## DATASET EXCERPT

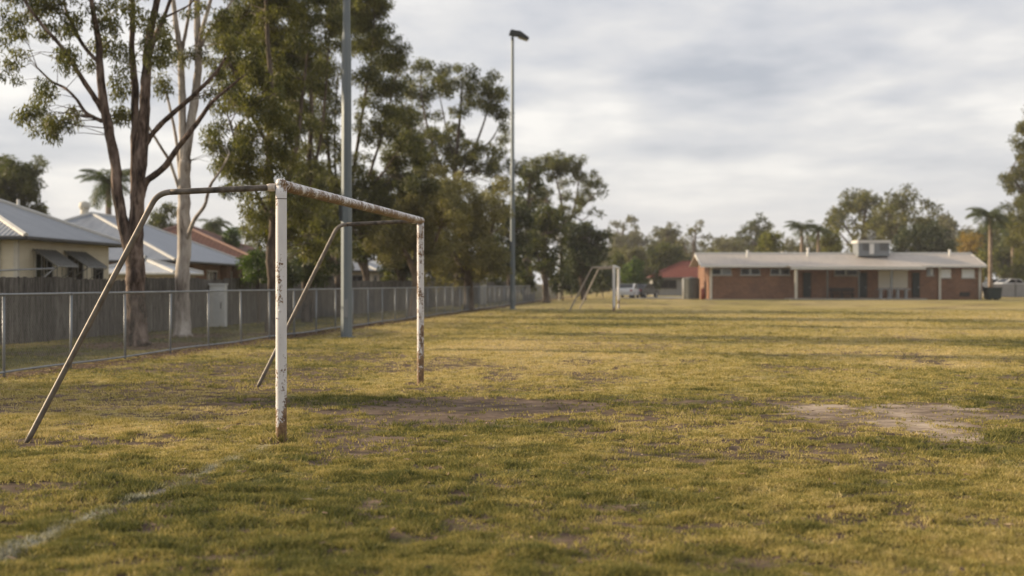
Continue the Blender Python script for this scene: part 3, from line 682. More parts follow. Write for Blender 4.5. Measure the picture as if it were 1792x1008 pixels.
tree('wattle_tree', 'pale-trunked bushy olive tree behind the far goal post', 'tree', (GX(722,d), d), [
    PP(d, [(722,560,.24), (724,530,.18), (728,490,.15), (718,460,.12), (706,435,.08), (690,415,.04)]),
    PP(d, [(728,492,.13), (742,465,.1), (755,440,.08), (770,400,.05)]),
    PP(d, [(726,480,.1), (728,440,.08), (735,390,.05)]),
  ], BB(d, [(745,345,36,26), (715,375,34,30), (700,415,40,28), (670,425,26,22), (750,395,44,36), (775,330,34,24), (690,450,26,16), (790,370,40,36), (760,440,36,28), (725,430,34,26)], 1.0, 1.5),
  M['leaf_tan'], M['bark_tan'], .15, .045, .9, .45, .7)
d = 74
tree('wattle_tree', 'broad olive-brown shrubby tree against the fence below the distant floodlight pole', 'tree', (GX(820,d), d), [
    PP(d, [(820,546,.3), (820,490,.22), (815,430,.16), (810,370,.08)]), PP(d, [(820,480,.15), (850,430,.11), (866,380,.05)]), PP(d, [(818,480,.15), (785,430,.11), (765,390,.05)])],
  BB(d, [(800,335,40,26), (770,380,40,34), (830,370,44,36), (862,400,32,36), (800,430,50,36), (850,450,40,34), (770,450,40,34), (870,350,24,24), (820,480,40,18), (760,485,36,16), (875,470,24,24)], 1.0, 2),
  M['leaf_tan'], M['bark_grey'], .19, .055, .85, .5, .7)
# automatic background trees: an ellipsoid crown of blobs on a forked trunk
def auto_tree(name, label, px, d, top, half, bot, leaf, bark_m='bark_grey', L=None, dens=.95, nb=9, clump=None, group=None, cat='tree', forks=3, trunk_r=None, hollow=0.):
    s = d/F; x = GX(px, d); zt = CH+(HY-top)*s; zb = max(.25, CH+(HY-bot)*s); hw = half*s
    zc = (zt+zb)/2; hz = (zt-zb)/2; L = L or max(.16, .0031*d); tr = trunk_r or max(.06, .032*zt)
    blobs = []
    for k in range(nb):
        a = 2*math.pi*k*.618+random.uniform(-.4, .4); u = (k+.5)/nb*2-1; u = max(-.8, min(.85, u)); rr = math.sqrt(max(0, 1-u*u))*(.45+.35*random.random()+hollow*.2)
        f = random.uniform(.38, .58)*(1-.25*hollow)
        c = (x+math.cos(a)*rr*hw*.85, d+math.sin(a)*rr*hw*.85, zc+u*hz*.68); blobs.append((c, (hw*f, hw*f, min(hz, hw)*f*.85)))
    limbs = [[(x, d, -.2, tr*1.3), (x+tr*.3, d, zb*.5, tr), (x, d, max(zb, .4), tr*.85), (x, d, zc, tr*.5), (x+hw*.1, d, zt-hz*.4, tr*.15)]]
    for k in range(forks):
        c = blobs[(k*3+1) % nb][0]; z0 = max(.3, zb*.75)+k*.12*hz
        limbs.append([(x, d, z0, tr*.6), (x*.6+c[0]*.4, d*.6+c[1]*.4, z0*.55+c[2]*.45, tr*.42), (c[0], c[1], c[2], tr*.15)])
    return tree(name, label, cat, (x, d), limbs, blobs, M[leaf], M[bark_m], L, L*.34, dens, clump or max(.32, hw*.2), .6, group=group, sub_r=.03)
tree('gum_tree', 'flat-topped open gum with bare spreading branches at the end of the tree row', 'tree', (GX(985,128), 128), [
    PP(128, [(978,524,.42), (980,480,.34), (984,430,.28), (986,390,.22), (980,340,.16), (968,300,.07)]),
    PP(128, [(984,420,.22), (1000,380,.18), (1010,340,.14), (1012,305,.07)]), PP(128, [(1000,382,.14), (1022,360,.12), (1042,340,.08), (1052,328,.04)]),
    PP(128, [(984,400,.15), (966,370,.13), (950,335,.1), (940,300,.05)]), PP(128, [(1002,378,.12), (1020,385,.1), (1034,372,.05)])],
  BB(128, [(938,296,22,16), (962,288,28,14), (975,300,18,12), (1022,322,20,12), (1000,300,24,12), (1000,345,22,14), (1022,350,16,10), (1005,392,20,12), (962,285,24,12), (990,284,24,13), (1014,296,22,13), (1034,312,18,12), (1050,332,13,12), (1030,340,13,9), (1038,368,14,9), (1012,372,12,9), (985,320,14,10), (960,325,16,12), (945,350,20,18), (1000,408,22,14), (975,380,24,22), (950,400,24,24)], .9, 3),
  M['leaf_gum2'], M['bark_grey'], .30, .09, .8, .5, .6, thin=.55)
for lab, px, dd, top, half, lf in (('dark hedge-like shrub under the flat-topped gum', 1000, 136, 455, 40, 'leaf_dark'), ('dark shrub closing the gap left of the far goal posts', 1055, 142, 462, 34, 'leaf_dark'),
        ('deep green shrub behind the distant pole foot', 905, 125, 455, 34, 'leaf_dark'), ('dark shrub under the open-crowned gum', 800, 104, 440, 46, 'leaf_dark'), ('dark green shrub behind the tan fence-side tree', 855, 112, 440, 40, 'leaf_mid'),
        ('tall dark shrub left of the cream gate pillars', 745, 92, 440, 44, 'leaf_dark')):
    auto_tree('shrub', lab, px, dd, top, half, 519, lf, 'bark_grey', None, 1.3, 9, None, None, 'shrub', 2, .05)
auto_tree('evergreen_tree', 'dense dark rounded evergreen at the right end of the tree row', 1020, 122, 372, 48, 502, 'leaf_dark', dens=1.3, nb=12)
auto_tree('evergreen_tree', 'tall dark gum right beside the distant floodlight pole', 925, 112, 258, 38, 480, 'leaf_mid', dens=1.1, nb=13)
auto_tree('evergreen_tree', 'dark green tree filling the gap left of the flat-topped gum', 955, 104, 340, 42, 508, 'leaf_mid', dens=1.1, nb=12)
auto_tree('evergreen_tree', 'dark bushy evergreen standing behind the pale-trunked olive tree', 705, 78, 318, 60, 505, 'leaf_dark', dens=1.1, nb=12)
auto_tree('evergreen_tree', 'deep green evergreen behind the distant floodlight pole foot', 895, 98, 330, 46, 508, 'leaf_dark', dens=1.15, nb=12)
auto_tree('evergreen_tree', 'dark green tree left of the tan fence-side tree, in the row middle', 640, 72, 350, 60, 470, 'leaf_mid', dens=1.0, nb=12)
auto_tree('evergreen_tree', 'shadowy evergreen behind the many-stemmed gum', 560, 82, 330, 60, 500, 'leaf_dark', dens=1.0, nb=12)
def bush(label, px, d, top, half, bot, leaf, L=None, nb=7, dens=1.25): return auto_tree('shrub', label, px, d, top, half, bot, leaf, 'bark_grey', L, dens, nb, None, None, 'shrub', 2, .05)
bush('bright green shrub beside the brick house end', 452, 50, 438, 34, 500, 'leaf_lush', .16)
bush('dark green shrub behind the palings right of the near goal post', 545, 52, 442, 52, 505, 'leaf_dark', .16, 9)
bush('dark leafy shrub behind the palings, left of the near goal post', 500, 47, 452, 30, 505, 'leaf_dark', .15)
bush('yellow-green shrub left of the pale-trunked olive tree', 690, 84, 452, 22, 508, 'leaf_bright')
bush('rust-brown shrub by the far end of the fence', 955, 112, 440, 16, 506, 'leaf_tan')
bush('low dark green shrub by the far end of the fence', 985, 116, 470, 26, 516, 'leaf_dark')
bush('low olive shrub right of the distant floodlight pole foot', 920, 108, 470, 20, 512, 'leaf_mid')
bush('green shrub row end beside the wire fence corner', 1012, 132, 468, 28, 520, 'leaf_dark')
# gardens on the left
auto_tree('shade_tree', 'dense rounded dark green tree at the far left edge behind the cream house', 20, 92, 262, 72, 450, 'leaf_mid', dens=1.35, nb=14)
auto_tree('evergreen_tree', 'dark rounded tree between the two gum trunks behind the blue-grey roof', 285, 112, 352, 34, 450, 'leaf_mid', dens=1.2)
auto_tree('evergreen_tree', 'small dark tree rising over the brown tiled roof', 372, 130, 378, 26, 450, 'leaf_mid', dens=1.2)
auto_tree('shade_tree', 'bright green small tree between the brown tiled roof and white roof', 405, 98, 398, 16, 440, 'leaf_lush', dens=1.2)
auto_tree('gum_tree', 'dull olive tree beyond the brown tiled roof', 470, 120, 330, 60, 470, 'leaf_gum2', dens=.9)
# far trees right of the goal
far = 'far trees behind the clubhouse'
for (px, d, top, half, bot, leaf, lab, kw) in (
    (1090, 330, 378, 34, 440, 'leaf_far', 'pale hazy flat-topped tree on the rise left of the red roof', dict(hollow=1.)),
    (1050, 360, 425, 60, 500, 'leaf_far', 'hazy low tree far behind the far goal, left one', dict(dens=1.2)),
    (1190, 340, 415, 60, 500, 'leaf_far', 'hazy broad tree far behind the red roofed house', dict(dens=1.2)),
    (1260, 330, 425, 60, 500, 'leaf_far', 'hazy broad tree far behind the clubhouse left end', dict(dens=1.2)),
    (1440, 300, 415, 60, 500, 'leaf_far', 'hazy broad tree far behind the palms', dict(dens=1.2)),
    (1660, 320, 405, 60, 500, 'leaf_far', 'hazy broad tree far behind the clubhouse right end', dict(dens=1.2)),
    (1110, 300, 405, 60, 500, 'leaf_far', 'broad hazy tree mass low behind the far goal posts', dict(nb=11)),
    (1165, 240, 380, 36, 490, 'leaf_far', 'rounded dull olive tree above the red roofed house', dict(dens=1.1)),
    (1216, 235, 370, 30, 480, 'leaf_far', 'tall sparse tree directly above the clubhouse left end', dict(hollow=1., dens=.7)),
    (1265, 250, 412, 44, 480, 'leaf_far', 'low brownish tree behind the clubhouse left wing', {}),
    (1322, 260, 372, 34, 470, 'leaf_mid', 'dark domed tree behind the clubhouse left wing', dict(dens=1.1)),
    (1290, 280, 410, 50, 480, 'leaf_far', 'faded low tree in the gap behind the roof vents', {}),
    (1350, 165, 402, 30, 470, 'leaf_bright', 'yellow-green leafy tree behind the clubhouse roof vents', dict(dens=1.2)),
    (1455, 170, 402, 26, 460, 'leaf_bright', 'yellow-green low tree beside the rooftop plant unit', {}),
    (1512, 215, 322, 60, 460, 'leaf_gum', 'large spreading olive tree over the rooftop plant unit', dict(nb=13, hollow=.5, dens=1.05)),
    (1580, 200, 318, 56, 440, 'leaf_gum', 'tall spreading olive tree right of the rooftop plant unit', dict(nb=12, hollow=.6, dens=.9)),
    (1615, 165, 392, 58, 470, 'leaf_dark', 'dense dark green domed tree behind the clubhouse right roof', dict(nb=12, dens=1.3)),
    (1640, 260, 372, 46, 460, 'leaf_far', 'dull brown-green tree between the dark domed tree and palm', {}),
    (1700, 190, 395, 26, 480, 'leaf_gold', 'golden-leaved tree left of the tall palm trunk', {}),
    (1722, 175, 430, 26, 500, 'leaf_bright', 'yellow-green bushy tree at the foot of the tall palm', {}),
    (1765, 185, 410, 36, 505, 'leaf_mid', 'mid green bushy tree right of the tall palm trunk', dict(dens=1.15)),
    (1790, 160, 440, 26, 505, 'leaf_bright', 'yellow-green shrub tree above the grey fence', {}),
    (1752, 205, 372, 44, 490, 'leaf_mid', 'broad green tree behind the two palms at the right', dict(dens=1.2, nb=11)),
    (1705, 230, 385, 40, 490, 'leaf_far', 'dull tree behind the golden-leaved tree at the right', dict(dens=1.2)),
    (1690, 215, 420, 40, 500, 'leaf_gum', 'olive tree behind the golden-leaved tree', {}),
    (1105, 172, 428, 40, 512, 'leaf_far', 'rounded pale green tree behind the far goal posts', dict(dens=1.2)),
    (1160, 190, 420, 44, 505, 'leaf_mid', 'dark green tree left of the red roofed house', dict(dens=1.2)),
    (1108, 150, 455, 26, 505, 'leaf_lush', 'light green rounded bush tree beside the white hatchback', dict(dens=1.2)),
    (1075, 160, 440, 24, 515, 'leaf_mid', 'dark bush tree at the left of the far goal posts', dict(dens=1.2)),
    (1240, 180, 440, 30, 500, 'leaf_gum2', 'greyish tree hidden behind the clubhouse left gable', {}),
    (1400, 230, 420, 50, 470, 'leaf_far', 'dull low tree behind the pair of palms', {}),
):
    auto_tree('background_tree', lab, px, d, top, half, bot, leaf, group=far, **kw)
bush('small dark shrub by the red roofed house wall', 1148, 150, 472, 14, 512, 'leaf_dark')
d = 150
tree('gum_tree', 'tall gum cut off by the right edge of the picture', 'tree', (GX(1815,d), d), [
    PP(d, [(1815,520,.5), (1812,420,.4), (1815,330,.28), (1812,240,.15), (1815,180,.05)]), PP(d, [(1812,370,.2), (1785,330,.15), (1765,305,.06)])],
  BB(d, [(1800,255,24,20), (1790,300,24,16), (1765,315,20,14), (1800,330,28,22), (1780,350,26,20), (1810,380,34,30), (1785,400,26,24), (1830,300,40,40), (1830,220,36,36), (1800,430,30,24), (1845,370,40,40)], .9, 3),
  M['leaf_gum'], M['bark_grey'], .4, .12, .9, .7, .5)
# trees out of frame on the left, which the low sun throws across the near grass
for k, (x, y, zt, hw, lab) in enumerate(((-24, 23, 8.5, 3.2, 'taller gum beyond the near palings, outside the photo'),)):
    s = y/F
    auto_tree('gum_tree', lab, CX+x/s, y, HY-(zt-CH)/s, hw/s, HY-(1.8-CH)/s, 'leaf_gum', 'bark_grey', .18, .30, 9)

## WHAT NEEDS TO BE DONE
Lines containing "rounded" are to be counted. State the total and add nothing.

## SOLUTION FOR THIS EXERCISE
6